H3.3

Name two measures of the center of a​ distribution, and state the conditions under which each is preferred for describing the typical value of a single data set. What are two measures of the center of a​ distribution?

Mean and median are both designed as different ways to find what is a​ "typical" value of the distribution.

Name two measures of the variation of a​ distribution, and state the conditions under which each measure is preferred for measuring the variability of a single data set.

The interquartile range is preferred when the data is strongly skewed or has outliers. The standard deviation is preferred when the data is relatively symmetric.

The interquartile range tells us how much space the​ _____ of the data occupy.

The interquartile range tells us how much space the middle​ 50% of the data occupy. It is found by subtracting the third quartile from the first quartile.

When a distribution is​ skewed, the​ _______ is used to measure the center and the​ _______ is used to measure variation.

The mean and standard deviation are used to measure the center and​ variation, respectively, when a distribution is symmetric.

Under what conditions is the mean​ preferred?

The mean provides a good measure of center when the data is relatively symmetric.

For what purpose is the median​ used?

The median is a typical value of a data set.
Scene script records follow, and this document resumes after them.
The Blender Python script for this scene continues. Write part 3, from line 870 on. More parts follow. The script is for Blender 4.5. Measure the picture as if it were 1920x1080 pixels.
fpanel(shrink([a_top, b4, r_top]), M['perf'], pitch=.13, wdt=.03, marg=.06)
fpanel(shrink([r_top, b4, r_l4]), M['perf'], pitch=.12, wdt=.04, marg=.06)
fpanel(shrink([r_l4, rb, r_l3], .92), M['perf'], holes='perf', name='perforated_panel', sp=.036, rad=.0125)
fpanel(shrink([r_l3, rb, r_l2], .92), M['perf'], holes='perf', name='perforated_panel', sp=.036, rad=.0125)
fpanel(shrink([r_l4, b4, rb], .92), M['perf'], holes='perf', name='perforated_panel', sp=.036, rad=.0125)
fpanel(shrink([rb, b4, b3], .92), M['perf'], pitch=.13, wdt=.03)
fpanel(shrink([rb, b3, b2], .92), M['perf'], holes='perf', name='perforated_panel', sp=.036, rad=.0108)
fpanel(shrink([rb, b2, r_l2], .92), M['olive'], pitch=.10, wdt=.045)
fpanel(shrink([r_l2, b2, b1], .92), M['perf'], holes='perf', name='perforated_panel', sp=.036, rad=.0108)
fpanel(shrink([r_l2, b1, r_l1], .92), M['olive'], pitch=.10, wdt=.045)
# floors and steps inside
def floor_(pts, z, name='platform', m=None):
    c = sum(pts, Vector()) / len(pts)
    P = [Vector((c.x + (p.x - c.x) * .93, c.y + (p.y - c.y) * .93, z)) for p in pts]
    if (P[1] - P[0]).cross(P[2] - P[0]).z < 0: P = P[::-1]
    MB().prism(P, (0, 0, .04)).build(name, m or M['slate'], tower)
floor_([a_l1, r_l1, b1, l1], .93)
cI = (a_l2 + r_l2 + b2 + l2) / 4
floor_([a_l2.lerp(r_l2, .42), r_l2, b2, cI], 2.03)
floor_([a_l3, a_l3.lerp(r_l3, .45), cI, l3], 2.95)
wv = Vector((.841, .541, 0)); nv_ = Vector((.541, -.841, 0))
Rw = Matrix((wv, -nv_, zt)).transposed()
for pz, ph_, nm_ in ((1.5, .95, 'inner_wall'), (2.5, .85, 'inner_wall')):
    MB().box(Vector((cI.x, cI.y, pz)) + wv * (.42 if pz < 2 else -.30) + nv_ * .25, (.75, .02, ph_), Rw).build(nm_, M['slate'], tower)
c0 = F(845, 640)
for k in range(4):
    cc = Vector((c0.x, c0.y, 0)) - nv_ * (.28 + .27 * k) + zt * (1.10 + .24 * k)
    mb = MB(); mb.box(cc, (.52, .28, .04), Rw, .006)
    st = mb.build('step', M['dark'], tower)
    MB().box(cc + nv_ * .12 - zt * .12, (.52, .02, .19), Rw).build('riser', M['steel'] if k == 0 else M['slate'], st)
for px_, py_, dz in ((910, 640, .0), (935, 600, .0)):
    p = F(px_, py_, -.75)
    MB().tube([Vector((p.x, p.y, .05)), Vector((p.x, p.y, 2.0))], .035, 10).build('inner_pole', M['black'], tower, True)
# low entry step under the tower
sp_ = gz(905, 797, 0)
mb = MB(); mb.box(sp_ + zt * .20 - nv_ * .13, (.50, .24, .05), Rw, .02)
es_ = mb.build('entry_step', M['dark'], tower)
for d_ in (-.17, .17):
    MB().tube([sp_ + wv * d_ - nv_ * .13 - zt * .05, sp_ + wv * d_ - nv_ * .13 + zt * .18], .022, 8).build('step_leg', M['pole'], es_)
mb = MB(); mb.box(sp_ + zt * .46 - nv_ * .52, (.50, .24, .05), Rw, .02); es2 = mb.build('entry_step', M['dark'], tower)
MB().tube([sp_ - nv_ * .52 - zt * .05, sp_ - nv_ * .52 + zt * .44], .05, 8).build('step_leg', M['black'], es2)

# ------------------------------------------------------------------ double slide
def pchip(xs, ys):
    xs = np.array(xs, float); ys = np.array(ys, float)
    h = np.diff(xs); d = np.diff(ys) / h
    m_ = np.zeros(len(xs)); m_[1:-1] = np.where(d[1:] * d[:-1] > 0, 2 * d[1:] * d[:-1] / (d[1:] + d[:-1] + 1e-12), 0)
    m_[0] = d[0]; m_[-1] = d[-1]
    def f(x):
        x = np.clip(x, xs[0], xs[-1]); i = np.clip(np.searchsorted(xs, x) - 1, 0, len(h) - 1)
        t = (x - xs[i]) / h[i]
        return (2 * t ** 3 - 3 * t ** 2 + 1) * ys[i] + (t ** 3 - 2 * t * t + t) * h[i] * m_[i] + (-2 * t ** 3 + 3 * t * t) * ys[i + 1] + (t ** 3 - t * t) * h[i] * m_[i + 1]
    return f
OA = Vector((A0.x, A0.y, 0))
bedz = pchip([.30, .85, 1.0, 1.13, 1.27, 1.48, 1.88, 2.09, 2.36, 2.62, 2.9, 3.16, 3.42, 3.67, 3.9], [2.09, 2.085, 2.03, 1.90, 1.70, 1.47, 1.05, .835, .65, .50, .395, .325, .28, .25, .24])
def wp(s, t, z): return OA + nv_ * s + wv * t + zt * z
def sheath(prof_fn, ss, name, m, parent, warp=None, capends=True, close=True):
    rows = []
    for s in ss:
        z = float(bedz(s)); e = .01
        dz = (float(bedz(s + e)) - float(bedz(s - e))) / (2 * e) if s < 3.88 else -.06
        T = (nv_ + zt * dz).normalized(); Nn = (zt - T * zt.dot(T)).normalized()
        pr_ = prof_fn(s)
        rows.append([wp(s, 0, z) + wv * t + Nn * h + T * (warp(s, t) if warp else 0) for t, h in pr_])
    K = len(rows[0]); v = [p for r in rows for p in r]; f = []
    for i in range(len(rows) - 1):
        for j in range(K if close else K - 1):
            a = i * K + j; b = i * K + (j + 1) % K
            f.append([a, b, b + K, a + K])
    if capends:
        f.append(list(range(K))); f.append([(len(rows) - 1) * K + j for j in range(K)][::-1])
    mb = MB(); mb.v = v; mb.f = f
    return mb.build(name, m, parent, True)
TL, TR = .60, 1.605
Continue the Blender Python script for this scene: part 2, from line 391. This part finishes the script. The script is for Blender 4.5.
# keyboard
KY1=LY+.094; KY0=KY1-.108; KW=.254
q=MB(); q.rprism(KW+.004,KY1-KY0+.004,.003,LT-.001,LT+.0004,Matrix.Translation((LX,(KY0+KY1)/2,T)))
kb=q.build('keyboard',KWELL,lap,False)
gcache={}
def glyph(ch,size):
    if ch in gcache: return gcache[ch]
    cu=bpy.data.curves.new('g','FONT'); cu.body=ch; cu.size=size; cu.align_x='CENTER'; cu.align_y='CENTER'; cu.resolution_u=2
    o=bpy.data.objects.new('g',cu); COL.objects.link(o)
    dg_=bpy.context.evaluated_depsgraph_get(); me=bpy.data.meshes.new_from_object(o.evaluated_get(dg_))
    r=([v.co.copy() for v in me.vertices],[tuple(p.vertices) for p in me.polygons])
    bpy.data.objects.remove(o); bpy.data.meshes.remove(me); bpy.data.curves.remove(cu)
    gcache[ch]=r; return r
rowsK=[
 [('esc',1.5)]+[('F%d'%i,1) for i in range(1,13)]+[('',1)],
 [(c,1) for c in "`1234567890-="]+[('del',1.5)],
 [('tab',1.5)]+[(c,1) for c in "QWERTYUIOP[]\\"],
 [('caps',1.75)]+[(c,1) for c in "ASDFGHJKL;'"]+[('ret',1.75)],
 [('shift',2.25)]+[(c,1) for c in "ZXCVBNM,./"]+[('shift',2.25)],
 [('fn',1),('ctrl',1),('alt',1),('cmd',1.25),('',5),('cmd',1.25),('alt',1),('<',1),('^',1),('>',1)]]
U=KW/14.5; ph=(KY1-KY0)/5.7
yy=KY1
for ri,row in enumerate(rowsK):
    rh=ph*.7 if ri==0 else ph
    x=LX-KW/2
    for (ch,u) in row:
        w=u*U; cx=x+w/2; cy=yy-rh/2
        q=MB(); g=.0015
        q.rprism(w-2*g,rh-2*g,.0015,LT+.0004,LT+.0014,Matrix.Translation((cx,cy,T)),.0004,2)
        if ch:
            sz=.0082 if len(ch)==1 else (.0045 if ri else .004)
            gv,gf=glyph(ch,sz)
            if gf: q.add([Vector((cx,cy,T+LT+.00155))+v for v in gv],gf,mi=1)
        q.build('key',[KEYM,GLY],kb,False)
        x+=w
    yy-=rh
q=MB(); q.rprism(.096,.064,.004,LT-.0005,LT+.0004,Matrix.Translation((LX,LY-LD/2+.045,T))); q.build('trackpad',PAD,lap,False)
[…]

It is used particularly when the distribution is skewed.

The median is often used for which of the following types of​ distribution?

The median is often used for skewed distributions. The mean is not often used for skewed distributions because skew affects the mean more than it affects the median.

The value that would be right in the middle if you were to sort the data from smallest to largest is called the​ ______.

The median is the value that would be right in the middle if you were to sort the data from smallest to largest. About​ 50% of the observations are below it and about​ 50% of the observations are above it.

Under what conditions is the median​ preferred?

The median provides a better measure of center when the data is skewed or has outliers because the presence of an outlier has a much greater effect on the mean.